Mr Edwards said forestry companies currently have to provide Forest Practices Plans in accordance with the Forest Practices Act which detail environmental considerations, proposed harvesting techniques, reforestation plans, conservation requirements and fire management strategies.

The Forest Practices Plans are submitted to an independent statutory authority, the Forest Practices Authority (FPA).

These plans must be approved by a qualified and accredited Forest Practices Officer prior to any activities commencing and are subject to formal random audits by the FPA.

There are numerous phases to a Forest Practices Plan and each phase must be approved prior to the next phase commencing.  Phases can include planning, roading, harvesting and establishment.

“The Good Neighbour Charter goes one step further than the existing Forest Practices System by ensuring forest activities are more transparent to neighbours and allowing a neighbour to be more involved in what is happening near their property and it also allows them to raise issues of concern directly with the companies involved,” said Mr Edwards.

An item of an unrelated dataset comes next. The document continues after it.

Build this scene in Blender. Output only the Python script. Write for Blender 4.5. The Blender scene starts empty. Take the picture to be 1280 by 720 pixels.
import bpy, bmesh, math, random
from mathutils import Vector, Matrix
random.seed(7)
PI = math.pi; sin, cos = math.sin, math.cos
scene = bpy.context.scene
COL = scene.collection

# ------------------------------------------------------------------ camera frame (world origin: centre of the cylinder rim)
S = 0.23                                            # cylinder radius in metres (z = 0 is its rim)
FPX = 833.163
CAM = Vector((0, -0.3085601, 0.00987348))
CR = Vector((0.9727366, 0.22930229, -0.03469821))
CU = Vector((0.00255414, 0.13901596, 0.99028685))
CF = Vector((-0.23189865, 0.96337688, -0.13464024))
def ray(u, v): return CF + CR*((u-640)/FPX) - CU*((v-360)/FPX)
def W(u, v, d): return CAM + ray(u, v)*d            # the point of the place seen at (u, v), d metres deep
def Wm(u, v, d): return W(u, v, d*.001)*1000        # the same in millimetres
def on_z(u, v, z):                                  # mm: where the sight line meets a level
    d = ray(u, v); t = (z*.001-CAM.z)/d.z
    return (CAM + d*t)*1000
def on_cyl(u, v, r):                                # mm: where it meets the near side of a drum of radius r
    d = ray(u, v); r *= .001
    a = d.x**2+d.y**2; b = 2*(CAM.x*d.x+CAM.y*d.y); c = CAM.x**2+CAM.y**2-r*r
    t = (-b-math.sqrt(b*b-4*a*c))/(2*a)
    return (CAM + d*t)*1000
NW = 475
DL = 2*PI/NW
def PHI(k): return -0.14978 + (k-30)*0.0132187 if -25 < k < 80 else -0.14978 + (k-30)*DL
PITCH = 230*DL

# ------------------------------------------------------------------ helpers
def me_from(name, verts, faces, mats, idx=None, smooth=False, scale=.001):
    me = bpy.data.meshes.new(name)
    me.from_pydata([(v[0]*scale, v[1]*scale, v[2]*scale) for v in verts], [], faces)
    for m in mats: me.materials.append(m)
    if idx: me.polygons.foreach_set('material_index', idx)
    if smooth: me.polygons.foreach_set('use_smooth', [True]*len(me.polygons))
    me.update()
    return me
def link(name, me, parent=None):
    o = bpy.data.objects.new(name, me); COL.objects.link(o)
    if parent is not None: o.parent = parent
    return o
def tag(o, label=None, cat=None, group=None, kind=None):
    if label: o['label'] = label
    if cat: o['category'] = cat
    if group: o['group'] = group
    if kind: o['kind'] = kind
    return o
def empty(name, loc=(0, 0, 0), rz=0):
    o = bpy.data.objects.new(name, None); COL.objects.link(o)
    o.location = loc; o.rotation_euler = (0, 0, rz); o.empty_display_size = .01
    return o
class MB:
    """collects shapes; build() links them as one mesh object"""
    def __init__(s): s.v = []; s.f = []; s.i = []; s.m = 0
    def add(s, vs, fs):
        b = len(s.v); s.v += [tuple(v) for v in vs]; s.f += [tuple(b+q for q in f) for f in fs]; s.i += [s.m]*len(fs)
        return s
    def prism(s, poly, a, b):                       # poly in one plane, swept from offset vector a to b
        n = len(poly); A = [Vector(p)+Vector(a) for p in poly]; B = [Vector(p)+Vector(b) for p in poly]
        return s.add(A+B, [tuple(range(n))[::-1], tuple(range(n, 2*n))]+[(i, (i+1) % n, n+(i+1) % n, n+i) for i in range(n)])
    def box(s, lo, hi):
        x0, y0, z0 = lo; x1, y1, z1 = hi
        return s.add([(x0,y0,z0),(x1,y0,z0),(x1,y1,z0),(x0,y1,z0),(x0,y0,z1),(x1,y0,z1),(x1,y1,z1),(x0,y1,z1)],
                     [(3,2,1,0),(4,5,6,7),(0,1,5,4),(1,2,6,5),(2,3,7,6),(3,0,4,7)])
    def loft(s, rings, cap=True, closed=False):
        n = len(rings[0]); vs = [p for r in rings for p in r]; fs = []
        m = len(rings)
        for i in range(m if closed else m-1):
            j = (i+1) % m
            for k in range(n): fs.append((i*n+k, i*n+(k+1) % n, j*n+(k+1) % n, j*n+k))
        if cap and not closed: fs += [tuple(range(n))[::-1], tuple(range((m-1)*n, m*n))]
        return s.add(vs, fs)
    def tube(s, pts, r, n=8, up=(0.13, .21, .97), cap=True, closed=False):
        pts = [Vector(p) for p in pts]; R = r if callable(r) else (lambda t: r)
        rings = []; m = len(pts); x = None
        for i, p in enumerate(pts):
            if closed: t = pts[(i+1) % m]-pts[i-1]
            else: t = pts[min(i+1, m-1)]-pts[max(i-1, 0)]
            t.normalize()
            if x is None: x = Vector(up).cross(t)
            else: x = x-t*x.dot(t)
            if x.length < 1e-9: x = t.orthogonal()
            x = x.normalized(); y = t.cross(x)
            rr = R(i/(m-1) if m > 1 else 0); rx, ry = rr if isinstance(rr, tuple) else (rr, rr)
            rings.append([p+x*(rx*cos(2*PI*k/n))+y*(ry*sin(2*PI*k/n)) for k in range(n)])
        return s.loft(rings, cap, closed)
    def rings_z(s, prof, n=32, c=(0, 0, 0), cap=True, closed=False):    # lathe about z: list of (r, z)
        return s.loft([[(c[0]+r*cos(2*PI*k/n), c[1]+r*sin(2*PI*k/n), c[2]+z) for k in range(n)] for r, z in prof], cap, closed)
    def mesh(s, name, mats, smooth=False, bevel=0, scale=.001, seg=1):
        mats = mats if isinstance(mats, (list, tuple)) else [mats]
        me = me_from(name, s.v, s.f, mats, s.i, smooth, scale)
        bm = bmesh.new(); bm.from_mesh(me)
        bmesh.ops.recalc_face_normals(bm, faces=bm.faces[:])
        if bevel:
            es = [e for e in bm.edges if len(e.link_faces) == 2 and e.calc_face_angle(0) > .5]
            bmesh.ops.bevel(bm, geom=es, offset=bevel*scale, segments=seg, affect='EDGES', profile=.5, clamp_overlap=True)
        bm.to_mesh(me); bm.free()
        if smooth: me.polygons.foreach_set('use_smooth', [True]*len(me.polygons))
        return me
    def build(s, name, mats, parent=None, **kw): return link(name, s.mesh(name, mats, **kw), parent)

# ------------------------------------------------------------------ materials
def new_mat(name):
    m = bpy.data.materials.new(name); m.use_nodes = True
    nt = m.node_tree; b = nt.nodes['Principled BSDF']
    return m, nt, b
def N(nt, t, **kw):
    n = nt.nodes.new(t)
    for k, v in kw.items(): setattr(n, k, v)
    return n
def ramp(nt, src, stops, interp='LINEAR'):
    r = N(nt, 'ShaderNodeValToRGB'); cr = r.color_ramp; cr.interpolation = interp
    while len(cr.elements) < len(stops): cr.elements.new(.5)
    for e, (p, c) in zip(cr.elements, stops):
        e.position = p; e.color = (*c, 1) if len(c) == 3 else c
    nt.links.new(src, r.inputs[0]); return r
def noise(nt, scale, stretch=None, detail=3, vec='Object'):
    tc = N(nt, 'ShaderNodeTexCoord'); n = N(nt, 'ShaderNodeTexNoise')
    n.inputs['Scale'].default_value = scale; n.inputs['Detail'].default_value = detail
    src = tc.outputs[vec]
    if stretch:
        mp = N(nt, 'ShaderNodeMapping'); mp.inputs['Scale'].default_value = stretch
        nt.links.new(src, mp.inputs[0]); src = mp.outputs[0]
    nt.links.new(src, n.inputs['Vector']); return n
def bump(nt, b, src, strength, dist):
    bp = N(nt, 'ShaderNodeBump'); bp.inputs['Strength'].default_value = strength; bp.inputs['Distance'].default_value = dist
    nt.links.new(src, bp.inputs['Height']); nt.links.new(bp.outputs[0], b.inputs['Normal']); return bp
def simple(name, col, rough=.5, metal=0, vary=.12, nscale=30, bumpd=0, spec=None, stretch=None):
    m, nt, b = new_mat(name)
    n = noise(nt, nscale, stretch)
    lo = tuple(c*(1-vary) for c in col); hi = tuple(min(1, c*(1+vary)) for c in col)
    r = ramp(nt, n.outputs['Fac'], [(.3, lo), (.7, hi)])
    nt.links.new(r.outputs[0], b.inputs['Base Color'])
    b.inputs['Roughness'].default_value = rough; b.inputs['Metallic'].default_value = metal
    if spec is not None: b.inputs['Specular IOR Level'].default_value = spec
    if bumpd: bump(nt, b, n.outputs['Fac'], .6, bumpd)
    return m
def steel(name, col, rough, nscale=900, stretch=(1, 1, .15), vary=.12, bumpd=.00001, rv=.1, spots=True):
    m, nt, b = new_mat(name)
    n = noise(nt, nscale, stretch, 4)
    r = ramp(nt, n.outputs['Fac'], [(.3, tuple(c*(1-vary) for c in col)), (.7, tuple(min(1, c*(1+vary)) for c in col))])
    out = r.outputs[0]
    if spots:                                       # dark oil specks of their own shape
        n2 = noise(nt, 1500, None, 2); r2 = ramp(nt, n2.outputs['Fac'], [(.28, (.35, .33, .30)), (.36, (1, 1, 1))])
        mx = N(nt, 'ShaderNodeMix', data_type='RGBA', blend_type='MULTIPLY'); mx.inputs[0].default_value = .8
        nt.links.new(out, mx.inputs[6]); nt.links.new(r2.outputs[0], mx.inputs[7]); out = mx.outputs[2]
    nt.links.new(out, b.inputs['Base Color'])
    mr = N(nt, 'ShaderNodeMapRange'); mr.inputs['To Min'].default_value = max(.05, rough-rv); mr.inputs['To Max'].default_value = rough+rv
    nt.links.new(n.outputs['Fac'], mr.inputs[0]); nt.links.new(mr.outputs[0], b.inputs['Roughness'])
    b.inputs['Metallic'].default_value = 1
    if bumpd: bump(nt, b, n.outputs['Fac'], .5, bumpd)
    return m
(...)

“Neighbours can feel assured their concerns will be resolved as far as reasonably possible and if they feel their concerns have not been met, the companies will endeavour to consult more closely with them and find the best possible outcome for all concerned.

Neighbours can expect to be informed prior to forestry operations occurring and will be given contact details for field staff and the manager of the forest operation to enable quick and easy communication at ground level.

The Good Neighbour Charter is available from signatory companies or through Forest Industries Association Tasmania and Forestry Tasmania.